Egg Drop to 10
There is a new type of single-egg container to test. You are given a container, two eggs, and access to a ten-story building. You want to see how high up you can drop an egg in one of these containers and not have the egg break.
You could simply drop an egg from each floor, starting with the first floor, and see where the egg breaks for the first time. However, if the containers are really good, that would mean ten egg drops. How can you find out how good the container is with fewer drops?

THE CHALLENGE
Find a method that uses the fewest total number of drops, no matter how good or bad this new container is, to discover the highest floor in this ten-story building you can safely drop an egg from.
EXPLORATION
How would your strategy change if you had three eggs to work with?
Notes
THE CHALLENGE & EXPLORATION
The first possible solution is to split the problem in half and drop the first egg from the fifth floor. In the worst case, when the container works all the way up to the tenth floor, there would only be six drops.
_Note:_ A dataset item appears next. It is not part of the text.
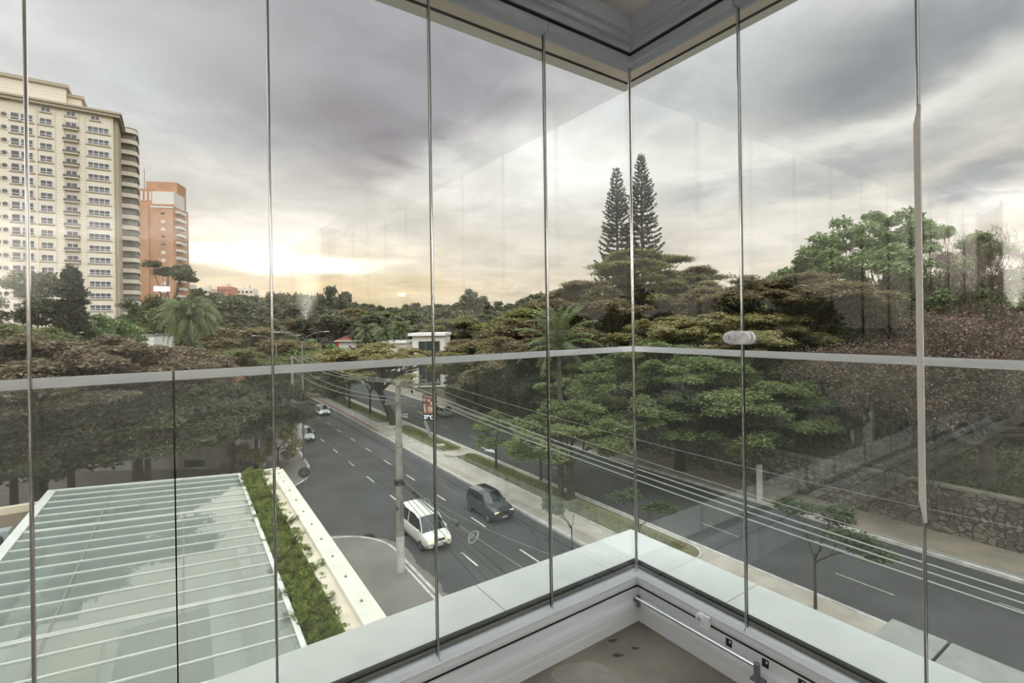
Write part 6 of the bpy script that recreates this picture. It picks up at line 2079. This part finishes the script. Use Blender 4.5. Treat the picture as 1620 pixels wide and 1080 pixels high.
# balcony wing behind its right corner
wc = px(200, 520, 138); wc.z = 0
wing = local_root('balcony_tower', 'rounded balcony tower with dark recesses right of the cream tower', 'building', wc, Uf, Wf)
TZ = EYE + (513 - 205 + 9) / F * 138
def halfround(R, z0, z1, m_mi, n=14, x0=-2.8, x1=5.0, d=-8):
    mb = MB(); P = []
    for k in range(n + 1):
        a = math.pi * k / n - math.pi / 2
        P.append(((x0) + 0, 0, 0))
    pts = [(x1, d), (x1, R * .55)]
    for k in range(n + 1):
        a = math.pi / 2 * k / n; pts.append((x0 + 1.9 - 1.9 * math.sin(a) - (R - 1.9) * .25 * math.sin(a), R * .55 * math.cos(a)))
    pts.append((x0 - (R - 1.9) * .25, d))
    pts = [(x_, y_ * sgn) for x_, y_ in pts]
    if sgn < 0: pts = pts[::-1]
    mb.prism([(x_, y_, z0) for x_, y_ in pts], (0, 0, z1 - z0), m_mi); return mb


mb = halfround(1.6, 0, TZ, 0); mb.build('core', pbr('tower_recess', (112, 108, 100), (150, 146, 136), scale=.5, rough=.6), wing)
nfl = int((TZ - 10) / FLH)
for i in range(nfl + 1):
    z = TZ - 1.0 - i * FLH
    mb = halfround(3.4, z - .2, z + .95, 0); o = mb.build('balcony', tw_m, wing)
    mb = halfround(3.45, z + .95, z + 1.2, 0); mb.build('balcony_rail', slab_m, o)
mb = halfround(2.6, TZ, TZ + .5, 0); mb.build('roof_parapet', tw_m, wing)

# orange brick tower
ob = pbr('orange_brick', (186, 143, 110), (170, 128, 98), scale=.2, rough=.85)
ow = pbr('orange_tower_white', (212, 208, 200), rough=.7)
oc = px(247, 520, 190); oc.z = 0
ot = thing('brick_tower', 'orange brick apartment tower with small windows beside the balcony tower', 'building', oc, math.radians(12))
pxm = 190 / F
OT = EYE + (513 - 322 + 8) * pxm
x0, x1 = -30 * pxm, 30 * pxm
mb = MB(); mb.box((x0, 0, 0), (x1 - 1.0, 14, OT)); mb.build('walls', ob, ot)
mb = MB(); mb.box((x0, 1.5, OT), (-1.0, 12, OT + 6)); mb.build('upper_walls', ob, ot)
mb = MB(); mb.box((-4.5, 4, OT), (6.3, 12, OT + 9.6)); mb.build('roof_house', ob, ot)
mb = MB(); mb.box((-1.0, .6, OT - .5), (x1 - .8, 10, OT + 5.0)); mb.build('white_terrace_wall', ow, ot)
mb = MB(); mb.box((-1.4, -.2, OT - 1.5), (x1 - .6, 0, OT - .9)); mb.build('terrace_rail', ow, ot)
wn = MB(); wn.box((-.7, -.08, 0), (.7, 0, 1.0), 0); wn.box((-.8, -.1, -.12), (.8, 0, 0), 1)
wnm = bpy.data.meshes.new('window'); wnm.from_pydata(wn.v, [], wn.f); wnm.materials.append(win_g); wnm.materials.append(ow); wnm.polygons.foreach_set('material_index', wn.m)
ws = bpy.data.meshes.new('window_shutter'); ws.from_pydata(wn.v, [], wn.f); ws.materials.append(ow)
for i in range(14):
    z = OT - 4.2 - i * 3.0
    for k, x_ in enumerate((-6.2, -1.0, 2.9)):
        if k == 1: continue
        o = obj('window', ws if (i * 7 + k * 3) % 4 < 2 else wnm, ot); o.location = (x_, 0, z)
for k in range(4):
    mb = MB(); mb.box((-6.8 + k * 1.5, 1.35, OT + 1.5), (-6.1 + k * 1.5, 1.5, OT + 5.0)); mb.build('tall_window', ow, ot)
for i in range(15):
    z = OT - 3 - i * 3.0
    mb = MB(); mb.box((x1 - 1.0, 2, z), (x1 + .6, 8, z + .9)); mb.build('balcony', ow, ot)
mb = MB(); mb.tube([(-6, 6, OT + 6), (-6, 6, OT + 15)], .12, 5); mb.build('antenna', galv, ot)
for j, i in enumerate(range(8)):
    mb = MB(); mb.box((-3.2, -.25, OT - 2 - i * 5), (-2.8, 0, OT + 3 - i * 5)); 
mb = MB(); mb.box((-3.4, -.5, 0), (-1.9, 0, OT - .5)); mb.build('brick_pier', pbr('orange_brick', (186, 143, 110)), ot)

# small blocks along the skyline
bw = pbr('far_white', (206, 196, 180), rough=.9); bt = pbr('far_terracotta', (178, 120, 92), rough=.9)
for x_, w_, yt, Yd, m_, lab in ((282, 26, 448, 260, bw, 'pale flats just right of the orange tower on the skyline'), (326, 14, 456, 300, bw, 'small pale block on the skyline left of the reddish block'), (355, 20, 453, 300, bt, 'small reddish block on the skyline'),
                                (388, 24, 456, 320, bw, 'pale stepped block on the skyline right of the reddish block'), (440, 12, 464, 340, bt, 'small low reddish roof on the skyline near the glass joint')):
    c = px(x_, 500, Yd); h_ = px(x_, yt, Yd).z; wd = w_ / F * Yd
    root = thing('distant_building', lab, 'building', Vector((c.x, c.y, 0)), .2)
    mb = MB(); mb.box((-wd / 2, 0, 0), (wd / 2, 12, h_)); mb.build('walls', m_, root)
    mb = MB(); mb.box((-wd * .3, 3, h_), (wd * .12, 8, h_ + 2.2)); mb.build('roof_box', bw, root)
    for k in range(4):
        mb = MB(); xx = -wd / 2 + wd * (k + .5) / 4; mb.box((xx - wd * .07, -.1, h_ - 3.2), (xx + wd * .07, 0, h_ - 1.6)); mb.build('window', win_g, root)

# white block at the foot of the cream tower
c = px(220, 548, 84); root = thing('white_shed', 'low white box building in front of the towers behind the brown tree', 'building', Vector((c.x, c.y, 0)), .1)
mb = MB(); mb.box((-2.4, 0, 0), (2.4, 6, px(220, 532, 84).z)); mb.build('walls', whitep, root)
mb = MB(); mb.box((-2.5, -.1, px(220, 532, 84).z), (2.5, 6, px(220, 532, 84).z + .3)); mb.build('roof_edge', galv, root)

# house with terracotta roof right of centre-left
tile = pbr('terracotta_tiles', (196, 140, 112), (176, 122, 96), scale=2.5, rough=.85)
wh = pbr('house_white', (222, 216, 204), rough=.8)
redp = pbr('red_panel', (186, 34, 34), rough=.6)


def hip_house(label, x_, yeave, Yd, w_, d_, hr, name='house', rot=0.0, red=False):
    c = px(x_, yeave, Yd); root = thing(name, label, 'house', Vector((c.x, c.y, 0)), rot)
    mb = MB(); mb.box((-w_ / 2, 0, 0), (w_ / 2, d_, c.z - .35)); mb.build('walls', wh, root)
    mb = MB(); mb.box((-w_ / 2 - .9, -.9, c.z - .35), (w_ / 2 + .9, d_ + .9, c.z)); mb.build('eaves', ow, root)
    mb = MB(); a, b = w_ / 2 + .7, d_
    mb.add([(-a, -.7, c.z), (a, -.7, c.z), (a, b + .7, c.z), (-a, b + .7, c.z), (-a * .25, b / 2, c.z + hr), (a * .45, b / 2, c.z + hr)], [(0, 1, 5, 4), (1, 2, 5), (2, 3, 4, 5), (3, 0, 4)]); mb.build('tiled_roof', tile, root)
    if red: mb = MB(); mb.box((-w_ / 2 - .8, -.5, c.z - 2.6), (-w_ / 2, .3, c.z - .36)); mb.build('red_panel', redp, root)
    mb = MB(); mb.box((w_ * .1, -.06, c.z - 2.0), (w_ * .3, 0, c.z - .9)); mb.build('window', win_g, root)
    return root


hip_house('white house with orange tiled roof and red panel beyond the avenue', 560, 538, 142, 9.0, 9, 2.4, red=True)
hip_house('house with orange tiled roof half hidden by trees, farther left', 498, 525, 185, 13, 12, 3.6)
hip_house('house with orange tiled roof behind the dark trees at left, below the guardrail edge', 342, 606, 52, 4.0, 7, 1.6, rot=.5)


def shop(label, xa, xb, ytop, Yd, dep, dark=None):
    a = px(xa, ytop, Yd); b = px(xb, ytop, Yd); w_ = b.x - a.x
    root = thing('shop_building', label, 'building', Vector((a.x, a.y, 0)))
    mb = MB(); mb.box((0, 0, 0), (w_, dep, a.z - .6)); mb.build('walls', wh, root)
    mb = MB(); mb.box((-.8, -.8, a.z - .6), (w_ + .3, dep, a.z)); mb.build('roof_slab', pbr('roof_white', (228, 226, 220), rough=.7), root)
    if dark:
        mb = MB(); mb.box((dark[0] * w_, -.1, .5), (dark[1] * w_, 0, a.z - 1.8)); g_ = mb.build('shop_window', pbr('shop_glass', (52, 58, 60), rough=.15), root)
        mb = MB()
        for k in range(4): x__ = w_ * (dark[0] + (dark[1] - dark[0]) * k / 3); mb.box((x__ - .06, -.16, .5), (x__ + .06, -.1, a.z - 1.8))
        mb.build('mullions', galv, g_)
    return root


shop('low white flat roofed building beside the tall palm', 610, 642, 539, 122, 8)
shop('white modern building with dark shop window behind the glass joint', 652, 703, 527, 108, 10, dark=(.2, .85))
# small white letters seen left of the big palm
o = text_obj('wall_lettering', 'ESQUEMA', .62, px(810, 540.5, 74), Vector((1, 0, 0)), Vector((0, 0, 1)), pbr('letters_white', (200, 198, 190)), extrude=.02)
c = px(810, 540.5, 74)
tag(o, 'small white ESQUEMA lettering left of the big palm', 'lettering')
mb = MB(); mb.tube([(c.x - 1.3, c.y + .06, c.z - .24), (c.x + 1.3, c.y + .06, c.z - .24)], .02, 6); mb.tube([(c.x, c.y + .06, 0), (c.x, c.y + .06, c.z - .24)], .04, 6)
tag(mb.build('lettering_frame', galv), 'thin post and rail holding the white lettering', 'frame')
An improvement to that solution is to split it into multiple first steps – say the 3rd and 6th floor. However, that still creates a worst case of 6 drops. Using 4th and 8th floors improves it to five drops.
Five drops is as good as it gets with two eggs.
With three eggs, we could first do drops at the 4th and 8th floors. Then, as appropriate, next drops at 2nd and 6th floors. That would reduce the total number of drops to four drops in the worst case.